Begin with the first line of the listing and quote every line through the one containing "white sack', 'stone')"; give only those lines.

======== Source data ========

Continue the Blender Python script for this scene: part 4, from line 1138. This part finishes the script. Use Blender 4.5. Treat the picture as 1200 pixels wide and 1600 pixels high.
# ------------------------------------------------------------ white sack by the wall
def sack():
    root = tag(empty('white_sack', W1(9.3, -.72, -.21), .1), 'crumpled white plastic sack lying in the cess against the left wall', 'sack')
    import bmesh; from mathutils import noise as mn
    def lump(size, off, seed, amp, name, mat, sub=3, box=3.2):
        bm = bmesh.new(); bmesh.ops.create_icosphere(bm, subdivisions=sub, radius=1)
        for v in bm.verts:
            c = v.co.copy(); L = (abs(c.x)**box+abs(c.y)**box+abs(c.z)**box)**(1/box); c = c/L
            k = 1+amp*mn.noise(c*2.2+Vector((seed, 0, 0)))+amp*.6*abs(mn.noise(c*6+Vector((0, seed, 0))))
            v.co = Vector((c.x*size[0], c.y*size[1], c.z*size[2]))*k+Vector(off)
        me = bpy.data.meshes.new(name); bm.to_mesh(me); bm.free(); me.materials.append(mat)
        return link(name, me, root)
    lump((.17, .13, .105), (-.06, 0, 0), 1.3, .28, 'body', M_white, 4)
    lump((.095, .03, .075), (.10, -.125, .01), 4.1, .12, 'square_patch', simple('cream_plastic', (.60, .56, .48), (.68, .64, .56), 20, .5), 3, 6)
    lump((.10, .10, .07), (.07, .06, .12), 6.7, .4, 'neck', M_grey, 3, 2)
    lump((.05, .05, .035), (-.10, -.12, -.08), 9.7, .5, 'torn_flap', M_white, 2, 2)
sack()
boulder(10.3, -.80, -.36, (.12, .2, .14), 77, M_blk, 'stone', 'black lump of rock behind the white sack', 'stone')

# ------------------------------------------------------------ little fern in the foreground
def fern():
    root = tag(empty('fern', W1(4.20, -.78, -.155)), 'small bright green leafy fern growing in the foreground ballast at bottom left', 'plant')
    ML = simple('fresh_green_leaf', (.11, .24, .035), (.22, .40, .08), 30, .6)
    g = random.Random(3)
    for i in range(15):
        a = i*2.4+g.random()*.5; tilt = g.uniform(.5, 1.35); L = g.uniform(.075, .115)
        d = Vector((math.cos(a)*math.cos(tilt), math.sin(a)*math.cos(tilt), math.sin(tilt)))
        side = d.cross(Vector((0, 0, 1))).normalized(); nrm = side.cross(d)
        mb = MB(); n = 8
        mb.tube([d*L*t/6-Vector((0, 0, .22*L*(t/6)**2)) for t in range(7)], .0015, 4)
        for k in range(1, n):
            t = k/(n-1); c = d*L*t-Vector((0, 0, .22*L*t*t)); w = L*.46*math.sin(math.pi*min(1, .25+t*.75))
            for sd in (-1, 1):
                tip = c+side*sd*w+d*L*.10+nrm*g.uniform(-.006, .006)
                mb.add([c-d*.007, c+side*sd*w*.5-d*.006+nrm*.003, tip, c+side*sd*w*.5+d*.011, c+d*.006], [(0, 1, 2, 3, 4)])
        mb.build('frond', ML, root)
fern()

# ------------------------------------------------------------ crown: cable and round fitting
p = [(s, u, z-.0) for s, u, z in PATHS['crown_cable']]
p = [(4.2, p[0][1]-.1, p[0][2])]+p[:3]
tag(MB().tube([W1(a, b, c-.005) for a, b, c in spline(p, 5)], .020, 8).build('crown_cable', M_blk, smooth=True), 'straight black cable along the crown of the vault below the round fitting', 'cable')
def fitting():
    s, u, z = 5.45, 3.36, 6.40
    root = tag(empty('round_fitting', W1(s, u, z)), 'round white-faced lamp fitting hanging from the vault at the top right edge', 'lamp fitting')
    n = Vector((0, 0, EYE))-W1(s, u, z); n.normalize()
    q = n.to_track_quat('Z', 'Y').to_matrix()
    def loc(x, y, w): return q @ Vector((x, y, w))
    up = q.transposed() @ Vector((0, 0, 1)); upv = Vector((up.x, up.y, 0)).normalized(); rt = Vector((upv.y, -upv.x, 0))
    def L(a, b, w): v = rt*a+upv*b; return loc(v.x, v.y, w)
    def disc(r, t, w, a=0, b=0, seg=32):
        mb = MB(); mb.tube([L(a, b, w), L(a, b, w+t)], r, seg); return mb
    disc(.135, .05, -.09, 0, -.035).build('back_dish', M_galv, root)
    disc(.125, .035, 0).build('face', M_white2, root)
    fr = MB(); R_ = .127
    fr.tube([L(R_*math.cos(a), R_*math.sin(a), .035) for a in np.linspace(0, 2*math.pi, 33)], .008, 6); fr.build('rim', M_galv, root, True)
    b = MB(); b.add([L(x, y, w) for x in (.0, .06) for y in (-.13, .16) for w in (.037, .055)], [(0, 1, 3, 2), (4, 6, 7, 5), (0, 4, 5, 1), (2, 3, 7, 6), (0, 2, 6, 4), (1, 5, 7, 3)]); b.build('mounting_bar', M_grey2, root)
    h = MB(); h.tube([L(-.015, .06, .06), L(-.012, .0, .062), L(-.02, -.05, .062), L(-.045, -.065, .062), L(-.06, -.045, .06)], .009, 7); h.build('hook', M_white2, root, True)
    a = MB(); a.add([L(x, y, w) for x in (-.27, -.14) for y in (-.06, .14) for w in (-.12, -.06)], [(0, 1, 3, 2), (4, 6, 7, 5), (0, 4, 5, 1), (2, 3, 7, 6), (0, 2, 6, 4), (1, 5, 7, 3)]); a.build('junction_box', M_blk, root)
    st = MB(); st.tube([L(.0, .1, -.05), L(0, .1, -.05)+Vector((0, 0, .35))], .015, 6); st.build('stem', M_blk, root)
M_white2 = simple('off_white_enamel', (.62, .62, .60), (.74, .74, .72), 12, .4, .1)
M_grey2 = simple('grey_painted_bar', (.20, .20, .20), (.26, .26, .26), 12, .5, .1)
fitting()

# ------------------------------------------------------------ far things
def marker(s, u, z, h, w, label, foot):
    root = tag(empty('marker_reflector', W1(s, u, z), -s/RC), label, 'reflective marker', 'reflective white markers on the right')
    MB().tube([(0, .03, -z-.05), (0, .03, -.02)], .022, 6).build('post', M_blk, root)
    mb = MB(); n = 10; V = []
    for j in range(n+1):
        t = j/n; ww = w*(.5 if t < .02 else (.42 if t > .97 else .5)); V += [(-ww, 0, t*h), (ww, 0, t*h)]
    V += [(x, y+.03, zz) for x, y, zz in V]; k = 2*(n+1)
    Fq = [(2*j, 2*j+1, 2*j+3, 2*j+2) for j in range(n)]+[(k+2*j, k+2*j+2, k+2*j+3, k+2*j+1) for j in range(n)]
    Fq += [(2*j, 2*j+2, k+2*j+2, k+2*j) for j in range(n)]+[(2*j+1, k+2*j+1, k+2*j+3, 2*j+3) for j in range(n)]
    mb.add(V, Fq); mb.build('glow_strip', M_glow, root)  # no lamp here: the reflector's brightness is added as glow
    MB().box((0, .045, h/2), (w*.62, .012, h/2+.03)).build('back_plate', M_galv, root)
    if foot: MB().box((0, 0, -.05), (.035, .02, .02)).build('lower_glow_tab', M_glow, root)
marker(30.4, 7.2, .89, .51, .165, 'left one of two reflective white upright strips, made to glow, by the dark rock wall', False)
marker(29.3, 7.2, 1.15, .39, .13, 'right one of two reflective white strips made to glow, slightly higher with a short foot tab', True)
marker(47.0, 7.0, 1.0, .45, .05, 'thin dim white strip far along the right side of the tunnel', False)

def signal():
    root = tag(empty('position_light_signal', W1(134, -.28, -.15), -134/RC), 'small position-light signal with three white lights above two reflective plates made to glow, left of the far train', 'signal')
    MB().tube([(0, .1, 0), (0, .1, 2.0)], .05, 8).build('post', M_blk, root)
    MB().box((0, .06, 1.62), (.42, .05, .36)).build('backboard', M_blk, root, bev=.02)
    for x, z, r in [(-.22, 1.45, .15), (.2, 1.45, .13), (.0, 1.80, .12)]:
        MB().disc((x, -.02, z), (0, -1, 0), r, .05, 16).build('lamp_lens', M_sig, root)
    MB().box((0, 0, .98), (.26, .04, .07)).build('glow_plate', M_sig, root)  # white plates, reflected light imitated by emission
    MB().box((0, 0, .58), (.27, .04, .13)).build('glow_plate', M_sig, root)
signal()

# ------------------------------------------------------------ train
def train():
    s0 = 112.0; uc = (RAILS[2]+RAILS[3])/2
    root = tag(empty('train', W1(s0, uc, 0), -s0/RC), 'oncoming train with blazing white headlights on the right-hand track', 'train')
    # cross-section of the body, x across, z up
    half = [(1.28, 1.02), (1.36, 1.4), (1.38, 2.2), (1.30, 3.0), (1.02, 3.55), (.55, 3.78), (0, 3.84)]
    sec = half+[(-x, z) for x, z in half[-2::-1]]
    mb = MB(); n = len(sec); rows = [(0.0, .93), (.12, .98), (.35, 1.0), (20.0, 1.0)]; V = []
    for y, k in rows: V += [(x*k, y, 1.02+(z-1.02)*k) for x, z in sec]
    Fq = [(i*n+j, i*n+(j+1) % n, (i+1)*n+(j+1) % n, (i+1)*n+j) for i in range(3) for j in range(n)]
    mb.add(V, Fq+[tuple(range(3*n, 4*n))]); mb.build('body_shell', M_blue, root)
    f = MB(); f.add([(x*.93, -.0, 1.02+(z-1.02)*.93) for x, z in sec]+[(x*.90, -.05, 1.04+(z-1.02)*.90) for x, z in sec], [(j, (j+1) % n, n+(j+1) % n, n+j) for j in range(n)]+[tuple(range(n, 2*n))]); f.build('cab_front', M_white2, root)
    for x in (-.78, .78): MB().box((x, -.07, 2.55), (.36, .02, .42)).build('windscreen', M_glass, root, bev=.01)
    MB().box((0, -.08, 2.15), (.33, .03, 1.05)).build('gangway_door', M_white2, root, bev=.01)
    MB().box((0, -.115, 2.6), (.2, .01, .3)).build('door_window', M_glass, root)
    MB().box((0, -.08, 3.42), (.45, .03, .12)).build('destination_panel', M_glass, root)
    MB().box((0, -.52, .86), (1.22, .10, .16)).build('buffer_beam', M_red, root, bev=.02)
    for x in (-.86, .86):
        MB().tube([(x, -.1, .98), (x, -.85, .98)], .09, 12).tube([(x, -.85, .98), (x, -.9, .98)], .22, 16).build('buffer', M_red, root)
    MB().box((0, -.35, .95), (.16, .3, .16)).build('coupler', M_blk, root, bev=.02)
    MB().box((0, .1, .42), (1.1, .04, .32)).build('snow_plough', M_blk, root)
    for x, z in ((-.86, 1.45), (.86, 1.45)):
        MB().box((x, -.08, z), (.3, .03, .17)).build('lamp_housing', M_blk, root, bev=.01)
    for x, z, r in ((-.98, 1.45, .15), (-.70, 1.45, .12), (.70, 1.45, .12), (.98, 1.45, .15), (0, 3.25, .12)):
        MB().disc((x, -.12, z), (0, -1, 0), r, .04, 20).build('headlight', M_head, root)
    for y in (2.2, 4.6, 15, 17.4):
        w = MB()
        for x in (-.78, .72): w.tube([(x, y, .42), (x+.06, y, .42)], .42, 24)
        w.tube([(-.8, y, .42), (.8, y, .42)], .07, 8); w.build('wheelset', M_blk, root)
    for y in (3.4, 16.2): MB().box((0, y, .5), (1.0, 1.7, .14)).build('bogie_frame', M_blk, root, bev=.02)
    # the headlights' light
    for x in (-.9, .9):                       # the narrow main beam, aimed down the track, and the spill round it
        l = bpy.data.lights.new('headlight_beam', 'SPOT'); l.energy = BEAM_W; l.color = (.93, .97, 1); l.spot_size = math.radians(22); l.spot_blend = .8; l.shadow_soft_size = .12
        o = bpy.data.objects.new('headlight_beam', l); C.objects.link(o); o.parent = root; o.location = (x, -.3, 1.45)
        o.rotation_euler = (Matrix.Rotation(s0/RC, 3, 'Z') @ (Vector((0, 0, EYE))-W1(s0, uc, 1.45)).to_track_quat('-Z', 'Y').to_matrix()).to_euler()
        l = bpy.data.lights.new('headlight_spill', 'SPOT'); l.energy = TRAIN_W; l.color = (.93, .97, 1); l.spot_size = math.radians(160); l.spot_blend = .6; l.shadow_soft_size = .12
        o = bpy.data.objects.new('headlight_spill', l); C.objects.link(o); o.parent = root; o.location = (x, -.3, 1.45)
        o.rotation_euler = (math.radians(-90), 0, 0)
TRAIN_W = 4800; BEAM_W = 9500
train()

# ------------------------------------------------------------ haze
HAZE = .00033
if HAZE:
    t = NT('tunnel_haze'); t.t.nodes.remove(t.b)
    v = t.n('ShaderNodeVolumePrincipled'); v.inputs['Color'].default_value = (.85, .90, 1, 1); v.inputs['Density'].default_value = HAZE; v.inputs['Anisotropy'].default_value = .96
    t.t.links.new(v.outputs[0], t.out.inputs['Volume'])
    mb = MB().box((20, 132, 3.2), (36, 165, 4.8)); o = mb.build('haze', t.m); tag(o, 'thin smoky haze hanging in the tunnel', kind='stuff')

========

- Completed task -
Continue the Blender Python script for this scene: part 4, from line 1138. This part finishes the script. Use Blender 4.5. Treat the picture as 1200 pixels wide and 1600 pixels high.
# ------------------------------------------------------------ white sack by the wall
def sack():
    root = tag(empty('white_sack', W1(9.3, -.72, -.21), .1), 'crumpled white plastic sack lying in the cess against the left wall', 'sack')
    import bmesh; from mathutils import noise as mn
    def lump(size, off, seed, amp, name, mat, sub=3, box=3.2):
        bm = bmesh.new(); bmesh.ops.create_icosphere(bm, subdivisions=sub, radius=1)
        for v in bm.verts:
            c = v.co.copy(); L = (abs(c.x)**box+abs(c.y)**box+abs(c.z)**box)**(1/box); c = c/L
            k = 1+amp*mn.noise(c*2.2+Vector((seed, 0, 0)))+amp*.6*abs(mn.noise(c*6+Vector((0, seed, 0))))
            v.co = Vector((c.x*size[0], c.y*size[1], c.z*size[2]))*k+Vector(off)
        me = bpy.data.meshes.new(name); bm.to_mesh(me); bm.free(); me.materials.append(mat)
        return link(name, me, root)
    lump((.17, .13, .105), (-.06, 0, 0), 1.3, .28, 'body', M_white, 4)
    lump((.095, .03, .075), (.10, -.125, .01), 4.1, .12, 'square_patch', simple('cream_plastic', (.60, .56, .48), (.68, .64, .56), 20, .5), 3, 6)
    lump((.10, .10, .07), (.07, .06, .12), 6.7, .4, 'neck', M_grey, 3, 2)
    lump((.05, .05, .035), (-.10, -.12, -.08), 9.7, .5, 'torn_flap', M_white, 2, 2)
sack()
boulder(10.3, -.80, -.36, (.12, .2, .14), 77, M_blk, 'stone', 'black lump of rock behind the white sack', 'stone')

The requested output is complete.